Les transmédicalistes n'ont pas non plus un privilège (comme les femmes sexistes) mais leur transmédicalisme est une conséquence de l'oppression. Ielles s'oppriment eux mêmes avec cela, par ailleurs.
Après ça ne veut pas dire qu'il y a des oppressions spécifiques non-binaires. Une personne AFAB demi-girl ne partage pas du tout le même vécu et les mêmes oppressions qu'une personne AMAB demi-girl par exemple. Il y a les groupes en termes d'enjeux de pouvoir (cishommes, cisfemmes, femmes, personnes LGBT, personnes trans... et d'autres) et les identités. Non-binaire est une identité, mais ce n'est pas un groupe homogène en terme d'enjeu de pouvoir.
Je vais copier-coller la réponse que j'ai mise sur facebook à ce sujet quand j'ai vu passer ce truc :
- on peut être trans/non binaire et ne pas vouloir transitionner sans pour autant que ça fasse de nous des cis en fait. En fait c'est super compliqué de faire des eux vs nous et ça marche dans les deux sens.
- à mes yeux il y a une nuance entre multiplier les étiquettes (ce qui peut être utile à titre individuel) et envoyer bouler des gens pour des manques de vocabulaire. On peut aussi être d'accord avec cet usage du vocabulaire sans pour autant lui accorder plus d'importance qu'il n'en a et exclure des personnes qui ne l'utilisent pas/en utilisent un autre.
-le fait d'être bien dans sa tête et de pouvoir concevoir son genre et son identité est une forme de privilège. Sur ce point les personnes trans, non binaires et autres sont rarement pas confrontées au problème (en fait même beaucoup de cis peuvent y faire face) c'est plutôt un continuum donc il n'y a pas de privilège binaire.
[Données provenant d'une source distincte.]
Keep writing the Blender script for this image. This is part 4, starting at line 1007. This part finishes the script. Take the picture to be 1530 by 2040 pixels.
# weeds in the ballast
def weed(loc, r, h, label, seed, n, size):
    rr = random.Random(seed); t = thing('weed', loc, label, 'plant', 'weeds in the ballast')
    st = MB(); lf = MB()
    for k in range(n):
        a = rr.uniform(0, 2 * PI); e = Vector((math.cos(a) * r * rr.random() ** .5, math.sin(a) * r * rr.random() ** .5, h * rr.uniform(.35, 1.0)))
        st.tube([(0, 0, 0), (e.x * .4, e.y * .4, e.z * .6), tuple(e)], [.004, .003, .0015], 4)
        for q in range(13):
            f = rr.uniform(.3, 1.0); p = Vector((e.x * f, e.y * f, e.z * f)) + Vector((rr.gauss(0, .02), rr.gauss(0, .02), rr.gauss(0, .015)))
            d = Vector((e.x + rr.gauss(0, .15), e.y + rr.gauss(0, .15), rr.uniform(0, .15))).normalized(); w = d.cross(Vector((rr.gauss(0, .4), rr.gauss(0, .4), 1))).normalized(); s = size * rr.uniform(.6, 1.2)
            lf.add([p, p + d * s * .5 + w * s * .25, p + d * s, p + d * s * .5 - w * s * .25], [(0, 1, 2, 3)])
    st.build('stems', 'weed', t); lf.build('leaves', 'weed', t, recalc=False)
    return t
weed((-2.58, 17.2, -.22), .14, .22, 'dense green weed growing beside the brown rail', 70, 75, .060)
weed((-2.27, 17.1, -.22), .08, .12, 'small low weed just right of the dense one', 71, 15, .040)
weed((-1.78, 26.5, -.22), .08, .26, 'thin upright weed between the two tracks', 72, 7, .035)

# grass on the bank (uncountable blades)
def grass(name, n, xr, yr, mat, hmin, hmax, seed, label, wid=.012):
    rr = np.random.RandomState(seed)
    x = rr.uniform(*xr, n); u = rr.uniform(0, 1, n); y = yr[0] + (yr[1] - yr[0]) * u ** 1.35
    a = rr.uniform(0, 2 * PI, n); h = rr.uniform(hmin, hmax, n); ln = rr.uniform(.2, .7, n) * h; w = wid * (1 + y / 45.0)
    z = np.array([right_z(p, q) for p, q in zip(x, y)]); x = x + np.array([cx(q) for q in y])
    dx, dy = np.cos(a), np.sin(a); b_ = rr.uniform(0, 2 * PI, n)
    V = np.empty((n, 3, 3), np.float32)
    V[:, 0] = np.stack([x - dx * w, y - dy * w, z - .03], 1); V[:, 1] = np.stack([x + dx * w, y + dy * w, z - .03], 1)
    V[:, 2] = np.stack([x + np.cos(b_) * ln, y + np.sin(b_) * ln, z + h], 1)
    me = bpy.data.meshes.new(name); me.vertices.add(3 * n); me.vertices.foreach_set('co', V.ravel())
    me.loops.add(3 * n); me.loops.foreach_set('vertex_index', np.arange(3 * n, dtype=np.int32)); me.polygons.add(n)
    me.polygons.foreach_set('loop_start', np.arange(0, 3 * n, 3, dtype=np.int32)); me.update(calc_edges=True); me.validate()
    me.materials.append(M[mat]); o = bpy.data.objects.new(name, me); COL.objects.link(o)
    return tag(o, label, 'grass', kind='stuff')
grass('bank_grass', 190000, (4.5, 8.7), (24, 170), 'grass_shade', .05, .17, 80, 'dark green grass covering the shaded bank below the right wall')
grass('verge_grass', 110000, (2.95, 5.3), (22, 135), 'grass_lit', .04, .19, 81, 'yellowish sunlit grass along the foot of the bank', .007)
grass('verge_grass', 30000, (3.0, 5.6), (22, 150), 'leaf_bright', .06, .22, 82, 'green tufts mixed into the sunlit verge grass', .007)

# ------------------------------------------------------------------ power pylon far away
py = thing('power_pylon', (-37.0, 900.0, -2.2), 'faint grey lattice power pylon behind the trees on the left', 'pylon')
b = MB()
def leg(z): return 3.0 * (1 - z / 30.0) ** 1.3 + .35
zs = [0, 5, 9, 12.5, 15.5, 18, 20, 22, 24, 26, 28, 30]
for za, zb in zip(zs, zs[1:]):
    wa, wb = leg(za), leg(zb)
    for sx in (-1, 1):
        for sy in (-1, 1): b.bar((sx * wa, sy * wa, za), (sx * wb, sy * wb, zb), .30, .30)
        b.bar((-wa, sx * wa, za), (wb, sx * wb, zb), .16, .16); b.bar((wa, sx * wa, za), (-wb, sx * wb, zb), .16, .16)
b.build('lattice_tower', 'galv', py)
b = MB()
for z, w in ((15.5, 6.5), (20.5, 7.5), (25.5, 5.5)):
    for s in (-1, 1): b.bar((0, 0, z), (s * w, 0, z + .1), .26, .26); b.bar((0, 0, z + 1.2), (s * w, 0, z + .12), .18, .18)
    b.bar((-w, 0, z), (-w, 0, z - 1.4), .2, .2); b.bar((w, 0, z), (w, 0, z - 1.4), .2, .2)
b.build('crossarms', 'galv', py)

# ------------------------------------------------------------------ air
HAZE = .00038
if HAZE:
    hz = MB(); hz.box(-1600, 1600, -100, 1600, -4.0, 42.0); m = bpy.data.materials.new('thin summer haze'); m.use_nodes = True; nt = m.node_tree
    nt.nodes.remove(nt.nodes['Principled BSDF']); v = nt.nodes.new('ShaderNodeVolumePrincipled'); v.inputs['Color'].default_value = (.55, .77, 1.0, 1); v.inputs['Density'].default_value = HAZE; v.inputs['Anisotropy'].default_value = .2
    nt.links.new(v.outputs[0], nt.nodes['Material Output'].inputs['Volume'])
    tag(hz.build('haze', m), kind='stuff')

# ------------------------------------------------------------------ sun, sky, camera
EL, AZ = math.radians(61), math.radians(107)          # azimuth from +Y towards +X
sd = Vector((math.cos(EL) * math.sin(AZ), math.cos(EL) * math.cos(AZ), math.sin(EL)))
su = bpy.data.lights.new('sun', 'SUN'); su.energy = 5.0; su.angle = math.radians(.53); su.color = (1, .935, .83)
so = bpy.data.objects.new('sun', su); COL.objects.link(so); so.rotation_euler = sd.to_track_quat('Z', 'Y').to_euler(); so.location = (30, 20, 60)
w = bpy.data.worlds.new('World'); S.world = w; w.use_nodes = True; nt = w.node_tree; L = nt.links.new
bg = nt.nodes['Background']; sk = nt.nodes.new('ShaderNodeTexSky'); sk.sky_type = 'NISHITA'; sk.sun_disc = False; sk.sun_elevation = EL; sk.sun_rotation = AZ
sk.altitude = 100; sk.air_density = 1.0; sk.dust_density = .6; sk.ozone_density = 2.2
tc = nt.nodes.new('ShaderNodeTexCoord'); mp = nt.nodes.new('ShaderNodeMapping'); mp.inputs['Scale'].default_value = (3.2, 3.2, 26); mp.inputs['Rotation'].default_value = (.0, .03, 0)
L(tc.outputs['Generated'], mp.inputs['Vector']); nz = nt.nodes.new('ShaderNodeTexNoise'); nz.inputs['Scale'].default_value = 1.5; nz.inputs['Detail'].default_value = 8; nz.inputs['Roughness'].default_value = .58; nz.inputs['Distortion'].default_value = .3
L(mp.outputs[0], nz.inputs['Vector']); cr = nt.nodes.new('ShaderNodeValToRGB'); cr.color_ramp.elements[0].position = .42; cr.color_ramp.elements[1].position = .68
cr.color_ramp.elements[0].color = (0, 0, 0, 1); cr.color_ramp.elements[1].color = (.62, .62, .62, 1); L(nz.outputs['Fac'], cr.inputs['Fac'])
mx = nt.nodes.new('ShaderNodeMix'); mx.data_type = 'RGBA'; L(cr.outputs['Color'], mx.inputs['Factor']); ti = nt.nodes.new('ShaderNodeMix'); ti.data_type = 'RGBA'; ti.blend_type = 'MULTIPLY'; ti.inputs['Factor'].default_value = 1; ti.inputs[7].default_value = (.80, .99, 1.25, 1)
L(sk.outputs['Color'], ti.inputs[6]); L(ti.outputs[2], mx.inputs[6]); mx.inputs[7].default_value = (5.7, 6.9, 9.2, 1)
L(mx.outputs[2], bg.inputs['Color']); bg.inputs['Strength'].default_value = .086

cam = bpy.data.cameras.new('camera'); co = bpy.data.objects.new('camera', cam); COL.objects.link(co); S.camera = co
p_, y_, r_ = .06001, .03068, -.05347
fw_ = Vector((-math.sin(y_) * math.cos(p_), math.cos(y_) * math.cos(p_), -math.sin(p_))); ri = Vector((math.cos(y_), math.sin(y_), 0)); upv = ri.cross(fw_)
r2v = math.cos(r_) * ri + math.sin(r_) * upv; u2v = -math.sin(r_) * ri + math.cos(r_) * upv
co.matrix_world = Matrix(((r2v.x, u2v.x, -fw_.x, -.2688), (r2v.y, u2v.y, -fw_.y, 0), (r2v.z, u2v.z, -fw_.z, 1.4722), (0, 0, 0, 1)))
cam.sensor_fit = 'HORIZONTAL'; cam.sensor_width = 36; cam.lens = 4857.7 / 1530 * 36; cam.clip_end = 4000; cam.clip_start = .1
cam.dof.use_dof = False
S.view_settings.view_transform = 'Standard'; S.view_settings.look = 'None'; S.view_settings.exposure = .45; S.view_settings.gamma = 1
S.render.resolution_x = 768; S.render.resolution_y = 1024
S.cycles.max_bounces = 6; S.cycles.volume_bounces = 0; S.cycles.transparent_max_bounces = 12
Mais ce n'est pas pour autant qu'il faut évacuer à mon sens le besoin de se dire qui passe pour les personnes non binaires (trans ou pas) par du vocabulaire spécifique, en faire quelque chose de futile et de nuisible. L'usage de ce vocabulaire pour exclure des personnes trans ou nier leur vécu est nuisible, mais la création en elle-même de vocabulaire ne l'est pas.
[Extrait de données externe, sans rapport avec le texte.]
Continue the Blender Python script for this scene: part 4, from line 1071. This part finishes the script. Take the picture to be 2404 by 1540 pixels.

- en fait le mouvement transgenre est déjà une sorte de politisation de la non binarité puisque de base on déclare qu'il n'y a pas que deux groupes d'humains. Le mouvement non binaire politique c'est à mes yeux une déclinaison de cette lutte contre la cisheteronormativité. On peut être d'accord ou pas sur l'efficacité de la démarche mais pas sur le fait que ça fasse partie du mouvement de destruction du patriarcat.
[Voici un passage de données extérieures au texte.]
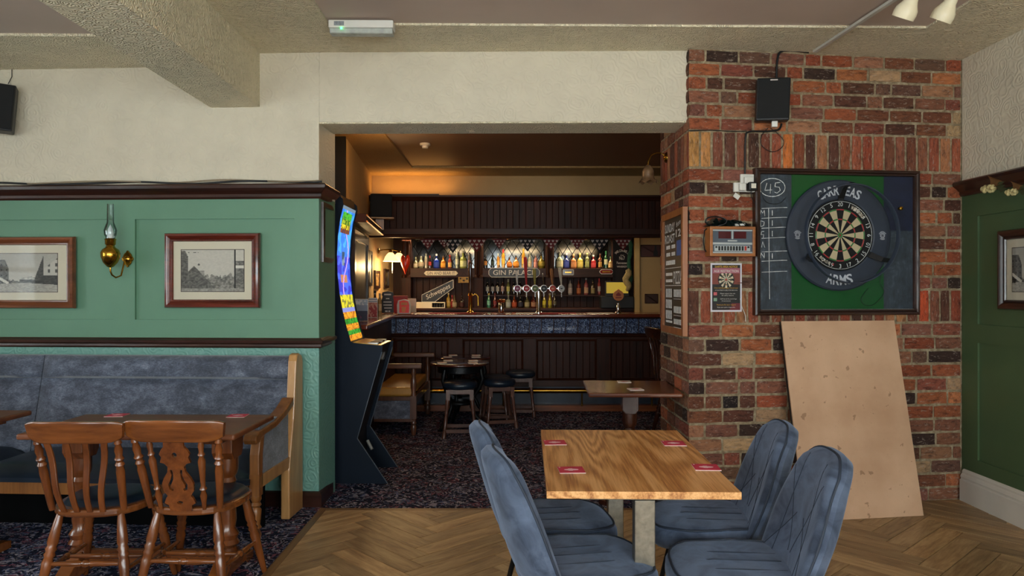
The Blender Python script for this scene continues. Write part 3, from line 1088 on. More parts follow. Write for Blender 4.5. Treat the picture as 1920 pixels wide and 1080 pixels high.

PS: je reviendrais pas sur certaines généralisations problématiques faites sous le coup le la colère. Toutes les personnes nb ne sont pas d'accord et ça ne veut pas dire la même chose pour tout le monde que d'être nb. Seules les oppressions sont à mon sens ce qu'on peut discuter et que ça aie un sens. Je trouve ça parfaitement inutile de dire qu'il y a des identités plus valables, plus réelles que d'autres. On peut discuter sur l'usage de ces identités (notamment pour se revendiquer opprimé alors qu'on ne l'est pas) mais pas sur ces identités elles-mêmes.